IL DILEMMA E IL «MENO PEGGIO»
«Noi sentiamo che ciò che abbiam fatto fino ad ora non basta più: noi sentiamo che dobbiamo rinnovarci o che i frutti del lavoro che abbiam fatto fin qui saran raccolti da altri». L’avvertimento riguarda tutti quelli che hanno votato e voteranno a Imola. E il prossimo anno in Emilia-Romagna. È di Andrea Costa, fondatore e primo deputato del Psi, di una sinistra arrivata fino a noi, fino all’ex cooperatore e ministro Giuliano Poletti, nato proprio cent’anni dopo nell’Imola del vate socialista. Dal giornale La Plebe ai governi RenziGentiloni. Un fiume terribile di scissioni e unioni, tragedie e farse, sogni e delusioni. «La Cina è vicina» annunciò Marco Bellocchio da Imola nel suo secondo film, alle soglie del ’68. L’obbligo di reinventarsi non si aggira solo a sinistra: incombe su tutti. Gli imolesi che domenica hanno votato Berlusconi devono scegliere se al ballottaggio preferiscono confermare al potere «i comunisti», evocati per decenni da Berlusconi, o i rivoltosi di governo M5S. Anche Berlusconi è mutato, in nome della governabilità guarda nemmeno troppo di nascosto al Pd. Cosa faranno i suoi fan?

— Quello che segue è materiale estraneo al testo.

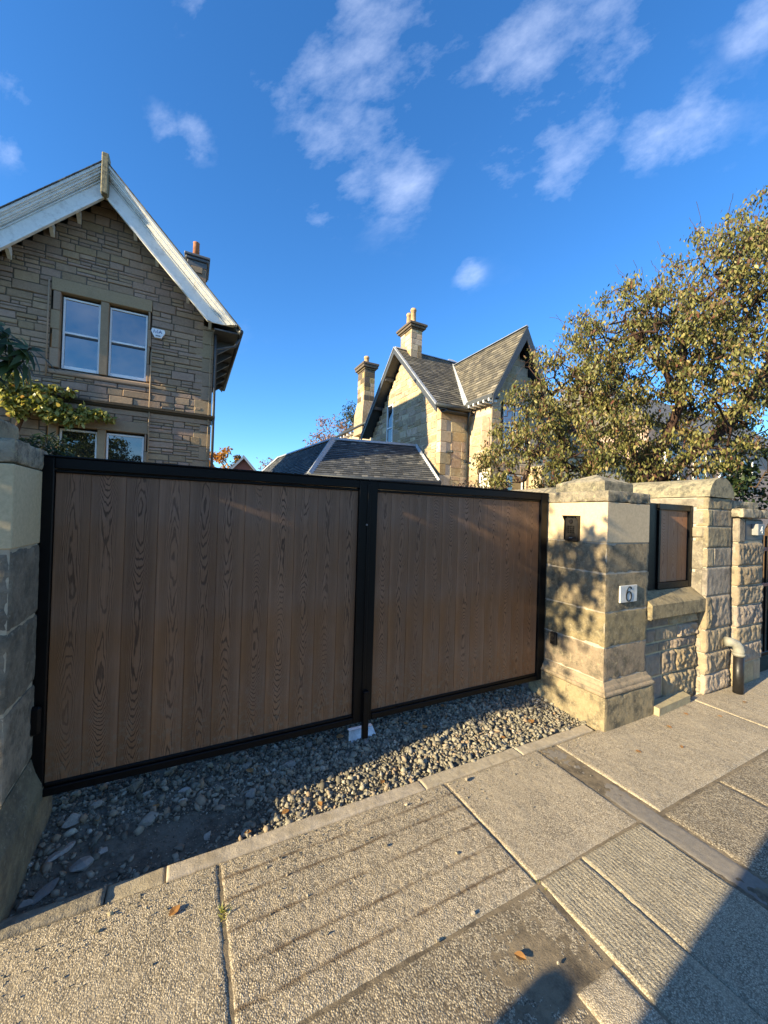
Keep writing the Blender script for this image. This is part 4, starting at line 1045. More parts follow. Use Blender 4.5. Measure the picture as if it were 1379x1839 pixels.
# roof, two slopes of slate with overhang, timbers, bargeboards
Yf, Yb = 9.46, 15.9
EAVE = 7.14
for s in (-1, 1):
    xe = APX+s*3.33
    zz_ = APZ-3.33*SL
    mk('roof_deck', [(APX,Yf,APZ-.03),(xe,Yf,zz_-.03),(xe,Yb,zz_-.03),(APX,Yb,APZ-.03),(APX,Yf,APZ+.05),(xe,Yf,zz_+.05),(xe,Yb,zz_+.05),(APX,Yb,APZ+.05)], [(0,1,2,3),(4,7,6,5),(0,4,5,1),(1,5,6,2),(2,6,7,3),(3,7,4,0)], M['slate_blue'], LH)
    # slate edges along the verge
    e = MB(); n = 26
    for i in range(n):
        a, b = i/n, (i+1)/n
        xa, xb = APX+s*3.36*a, APX+s*3.36*b; za, zb = APZ+.055-3.36*SL*a+.012, APZ+.055-3.36*SL*b
        e.add(*[[(xa,Yf-.18,za),(xb,Yf-.18,zb+.018),(xb,Yf+.3,zb+.018),(xa,Yf+.3,za),(xa,Yf-.18,za+.02),(xb,Yf-.18,zb+.038),(xb,Yf+.3,zb+.038),(xa,Yf+.3,za+.02)], [(0,1,2,3),(4,7,6,5),(0,4,5,1),(1,5,6,2),(2,6,7,3),(3,7,4,0)]])
    e.build('verge_slates', M['slate_blue'], LH)
    L = 3.18
    def bar(nm, t0, t1, y0, y1, x_in=0.0, mat='white_paint', cut=0.0):
        zt = lambda x, t: APZ+.05-x*SL-t
        xt = min(3.36, (APZ+.05-t0-EAVE)/SL); xb = min(3.36, (APZ+.05-t1-EAVE)/SL)
        pl = [(APX+s*x_in, zt(x_in, t0)), (APX+s*xt, zt(xt, t0)), (APX+s*xb, zt(xb, t1)), (APX+s*x_in, zt(x_in, t1))]
        v, f = extr(pl, 'y', y0, y1)
        return fixn(mk(nm, v, f, M[mat], LH))
    bar('bargeboard', .0, .80, 9.50, 9.54)
    bar('moulding', -.01, .07, 9.31, 9.498); bar('moulding', .072, .115, 9.345, 9.4978); bar('moulding', .117, .185, 9.375, 9.4976); bar('moulding', .187, .225, 9.41, 9.4974); bar('moulding', .227, .26, 9.445, 9.4972); bar('moulding', .30, .325, 9.47, 9.497)
    bar('moulding', .69, .72, 9.465, 9.497); bar('moulding', .74, .815, 9.43, 9.499)
    # soffit boards and purlin ends
    bar('soffit', .09, .11, 9.545, 10.02, .12, 'trim_grey')
    for d in (.62, 1.15, 1.95, 2.55):
        x = APX+s*d; z = roofz(x)-.50
        v, f = extr([(9.56,z-.10),(9.56,z+.10),(10.01,z+.10),(10.01,z-.20),(9.80,z-.05)], 'x', x-.04, x+.04)
        MB().add(v, f).build('bracket', M['white_paint'], LH)
mk('finial', *rbox(APX-.075, APX+.075, 9.27, 9.56, 9.66, 10.70, .02), M['cap_stone'], LH)
# eave on the right side: soffit, fascia and gutter running back
xe = APX+3.30; zz_ = APZ-3.30*SL
MB().add(*extr([(HW1,zz_-.02),(xe,zz_-.02),(xe,zz_-.06),(HW1,zz_-.06)], 'y', 9.545, 15.5)).build('eave_soffit', M['trim_grey'], LH)
MB().add(*extr([(xe-.01,zz_-.07),(xe+.015,zz_-.07),(xe+.015,zz_+.02),(xe-.01,zz_+.02)], 'y', 9.5, 15.6)).build('fascia', M['trim_grey'], LH)
MB().tube([(xe+.075,9.40,zz_-.02),(xe+.075,15.6,zz_-.02)], .065, 10).build('gutter', M['gutter'], LH, True)
for k in range(6):
    yy = 10.3+k*.9; MB().add(*extr([(HW1,zz_-.55),(HW1+.07,zz_-.55),(xe-.02,zz_-.12),(xe-.02,zz_-.06),(HW1,zz_-.06)], 'y', yy, yy+.07)).build('bracket', M['trim_grey'], LH)
MB().tube([(xe+.07,9.75,zz_-.08),(xe-.05,9.78,zz_-.35),(HW1+.07,9.92,zz_-.50),(HW1+.07,9.95,1.9)], .04, 10).build('downpipe', M['trim_grey'], LH, True)
# chimney
ch = MB().box(.36, .98, 12.7, 13.9, 6.5, 10.40, .02).build('chimney', M['house_stone'], LH)
mk('cap', *rbox(.30, 1.05, 12.64, 13.96, 10.62, 10.72, .02), M['slate_plate'], ch); mk('cap', *rbox(.26, 1.09, 12.6, 14.0, 10.725, 10.82, .02), M['slate_plate'], ch)
mk('neck', *rbox(.36, .99, 12.7, 13.9, 10.41, 10.615, .015), M['slate_plate'], ch); mk('panel', *rbox(.5, .85, 12.66, 12.71, 10.20, 10.40, .01), M['house_dressed'], ch)
MB().tube([(.63,13.0,10.82),(.63,13.0,11.40),(.63,13.0,11.43)], [.115,.105,.115], 14).build('pot', M['terracotta'], ch, True)
MB().tube([(.63,13.55,10.82),(.63,13.55,11.25)], .09, 14).build('pot', M['terracotta'], ch, True)
# alarm box
AB = empty('alarm_box', (-.25, 9.95, 6.6), 'white alarm box with small lettering beside the upper stone window', 'alarm box')
MB().add(*extr([(-.40,6.775),(-.10,6.775),(-.08,6.70),(-.17,6.53),(-.33,6.53),(-.42,6.70)], 'y', 9.90, 9.975)).build('case', M['upvc'], AB)
tA = lambda x, y, d: (-.25+x, 9.8995-.004+d, 6.695+y)
strokes([[(-.105,-.045),(-.10,.048),(-.055,-.045),(-.012,.048),(-.007,-.045)], [(.02,-.04),(.055,.045),(.09,-.04)], [(.033,-.01),(.077,-.01)]], tA, .0085, .004).build('lettering', M['blue_ink'], AB)
mk('light_strip', *rbox(-.31,-.19,9.896,9.8995,6.56,6.60,.002), M['silver'], AB)
# ------------------------------------------------------------------ slate roofs
def slates(parent, P00, P10, P11, P01, rowh, w, mat, seed, thick=.022, lift=.032, name='slates'):
    """overlapping slates on a quad: P00-P10 eave, P01-P11 ridge. Real pieces joined in one part"""
    rr = random.Random(seed)
    P00, P10, P11, P01 = map(Vector, (P00, P10, P11, P01))
    nrm = (P10-P00).cross(P01-P00)
    if nrm.length < 1e-6: nrm = (P10-P00).cross(P11-P00)
    nrm.normalize()
    if nrm.z < 0: nrm = -nrm
    Ls = ((P01-P00).length+(P11-P10).length)/2
    rows = max(2, int(Ls/rowh)); V = []; Fc = []
    for i in range(rows):
        t0, t1 = i/rows, min(1., (i+1.25)/rows)
        A0, B0 = P00.lerp(P01, t0), P10.lerp(P11, t0); A1, B1 = P00.lerp(P01, t1), P10.lerp(P11, t1)
        L = (B0-A0).length; n = max(1, int(L/w)); off = (.5 if i % 2 else 0)
        cuts = [0.]+[min(1, max(0, (j+off+rr.uniform(-.06,.06))/n)) for j in range(1 if off == 0 else 0, n+1)]+[1.]
        cuts = sorted(set(cuts))
        for c0, c1 in zip(cuts[:-1], cuts[1:]):
            if (c1-c0)*L < .03: continue
            g = .003/L
            e0 = rr.uniform(-.006,.006); dl = nrm*(lift+rr.uniform(0,.006)); dt = nrm*.004
            sl_ = (A1-A0).normalized()*e0
            a, b = A0.lerp(B0, c0+g)+dl+sl_, A0.lerp(B0, c1-g)+dl+sl_+nrm*rr.uniform(-.003,.003)
            c, d = A1.lerp(B1, c1-g)+dt, A1.lerp(B1, c0+g)+dt
            th = nrm*thick; k = len(V)
            V += [a, b, c, d, a-th, b-th]
            Fc += [(k,k+1,k+2,k+3), (k+4,k+5,k+1,k), (k+5,k+2,k+1), (k+4,k,k+3)]
    o = mk(name, V, Fc, mat, parent); o['kind'] = 'stuff'
    mk('roof_deck', [P00, P10, P11, P01, P00-nrm*.08, P10-nrm*.08, P11-nrm*.08, P01-nrm*.08], [(0,1,2,3),(7,6,5,4),(0,4,5,1),(1,5,6,2),(2,6,7,3),(3,7,4,0)], M['gutter'], parent)
    return o
def strip(name, parent, A, B, width, mat, h=.03, up=(0,0,1)):
    """flat lead strip over a ridge or hip, roof-shaped"""
    A, B, up = Vector(A), Vector(B), Vector(up); d = (B-A).normalized(); s = d.cross(up).normalized(); u = s.cross(d)
    v = []
    for p in (A, B): v += [p-s*width-u*width*.55, p+u*h, p+s*width-u*width*.55, p-u*.03]
    return mk(name, v, [(0,1,5,4),(1,2,6,5),(2,3,7,6),(3,0,4,7),(0,3,2,1),(4,5,6,7)], mat, parent)
# ------------------------------------------------------------------ far house
FH = empty('stone_house', (11, 11, 0), 'honey sandstone house with slate roofs, two chimneys and steep gables behind the gate', 'house')
RY, RZ, FS = 12.25, 9.12, .985
def fz(y): return RZ-abs(y-RY)*FS
# core walls
MB().add(*extr([(9.26,-.1),(15.26,-.1),(15.26,fz(15.26)-.25),(RY,RZ-.25),(9.26,fz(9.26)-.25)], 'x', 9.12, 17.5)).build('wall', M['far_mortar'], FH)
rf = random.Random(77)
glim = lambda z0, z1: (RY-(RZ-.20-z1)/FS, RY+(RZ-.20-z1)/FS)
ghole = [(13.05,13.75,4.7,7.0)]
rubble(FH, 'x', 9.0, 9.24+.26, 15.2, 2.9, 8.95, .27, (.30,.62), .028, (.006,.026), M['far_stone'], rf, ghole, glim, .06, .25, .012, mortar=M['far_mortar'])
z = 2.9; k = 0
while z < 5.95:
    h = min(.42, 6.02-z); w = (.26, .48)[k % 2]
    ashlar(FH, 8.985, 9.0+(.48,.26)[k % 2], 9.232, 9.24+.255, z+.006, z+h-.006, M['far_stone'], .012, 'quoin'); z += h; k += 1
rubble(FH, 'y', 9.25, 9.49, 10.285, 2.9, 6.0, .34, (.35,.65), .016, (.002,.012), M['far_stone'], rf, (), None, .06, .15, .012, mortar=M['far_mortar'])
# narrow gable window
Wf = MB().box(9.05, 9.08, 13.10, 13.70, 4.72, 6.95).build('sash_window', M['interior'], FH)
for a in ((13.10,13.16,4.72,6.95),(13.64,13.70,4.72,6.95),(13.165,13.635,6.88,6.95),(13.165,13.635,4.72,4.80),(13.165,13.635,5.82,5.88)): mk('frame', *rbox(8.985, 9.045, a[0], a[1], a[2], a[3], .006), M['upvc'], Wf)
mk('pane', [(9.03,13.16,4.8),(9.03,13.64,4.8),(9.03,13.64,6.88),(9.03,13.16,6.88)], [(0,1,2,3)], M['glass'], Wf)
mk('lintel', *rbox(8.975, 9.1, 12.95, 13.85, 6.96, 7.20, .012), M['far_stone'], FH)
# main roof slopes and verge
EY, EZ = 8.90, fz(8.90)
slates(FH, (8.55,EY,EZ), (9.98,EY,EZ), (11.62,RY,RZ), (8.55,RY,RZ), .17, .26, M['slate_brown'], 1)
slates(FH, (17.0,15.6,fz(15.6)), (8.55,15.6,fz(15.6)), (8.55,RY,RZ), (17.0,RY,RZ), .17, .26, M['slate_brown'], 2)
slates(FH, (13.0,EY,EZ), (17.5,EY,EZ), (17.5,RY,RZ), (11.7,RY,RZ), .17, .26, M['slate_brown'], 12)
strip('ridge_lead', FH, (8.55,RY,RZ+.04), (17,RY,RZ+.04), .10, M['lead'])
for s in (-1, 1):
    yb = RY+s*3.38
    def fb(nm, t0, t1, x0, x1, mat):
        ya, za, yb_, zb = RY, RZ+.01, RY+s*3.38, fz(RY+s*3.38)+.01
        v = [(x0,ya,za-t0),(x0,yb_,zb-t0),(x1,yb_,zb-t0),(x1,ya,za-t0),(x0,ya,za-t1),(x0,yb_,zb-t1),(x1,yb_,zb-t1),(x1,ya,za-t1)]
        return mk(nm, v, [(0,1,2,3),(4,7,6,5),(0,4,5,1),(1,5,6,2),(2,6,7,3),(3,7,4,0)], M[mat], FH)
    fb('bargeboard', .02, .27, 8.50, 8.545, 'trim_grey'); fb('verge_cap', -.03, .016, 8.47, 8.60, 'lead'); fb('soffit', .10, .125, 8.55, 9.0, 'trim_grey')
    for d in (.9, 2.0): mk('purlin', *rbox(8.56, 9.02, RY+s*d-.06, RY+s*d+.06, fz(RY+s*d)-.30, fz(RY+s*d)-.14, .01), M['trim_grey'], FH)
MB().tube([(8.50,EY-.05,EZ-.02),(10.05,EY-.05,EZ-.02)], .075, 10).build('gutter', M['gutter'], FH, True)
MB().box(9.0, 10.3, EY+.02, 9.24, EZ-.16, EZ-.12).build('soffit', M['trim_grey'], FH)
MB().tube([(10.02,EY-.05,EZ-.08),(10.06,EY+.05,EZ-.35),(10.21,9.16,EZ-.55),(10.21,9.16,.1)], .045, 10).build('downpipe', M['gutter'], FH, True)
MB().tube([(9.35,9.24,4.20),(9.35,8.98,4.20),(9.33,8.94,4.16)], .05, 10).build('security_lamp', M['gutter'], FH, True)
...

Ecome, Grillo, Di Maio e l’imolese Manuela Sangiorgi cercheranno di conquistarli senza perdere i grillini doc? E il Pd? Imola è politica attualissima. Il segnale di fine giugno segnerà le Regionali del 2019 e ogni futuro voto a doppio turno, in cui bisogna scegliere «il meno peggio». La grillina è al 29,2% come il M5S alle Politiche. La Pd Carmen Cappello l’ha superata di 12 punti, però ha rastrellato tutto, fino a LeU. In gioco ci sarà al secondo turno il 23,1% di Giuseppe Palazzolo e il centrodestra. Governabilità ex rossa o post grillina? La scommessa riguarda anche il governatore Bonaccini, attratto dalla possibilità di fare il segretario-rifondatore del Pd nazionale, ma che spostandosi a Roma aprirebbe un falla simile a quello dell’ex sindaco di Imola andatosene in Parlamento. «Se si tendesse con superficialità, sulla base di approcci frettolosi e strumentali, a un nuovo sbocco politico e organizzativo chiamato Partito democratico, si rischierebbe di dissolvere più che di costruire». Giorgio Napolitano, 2006. Ah, la storia.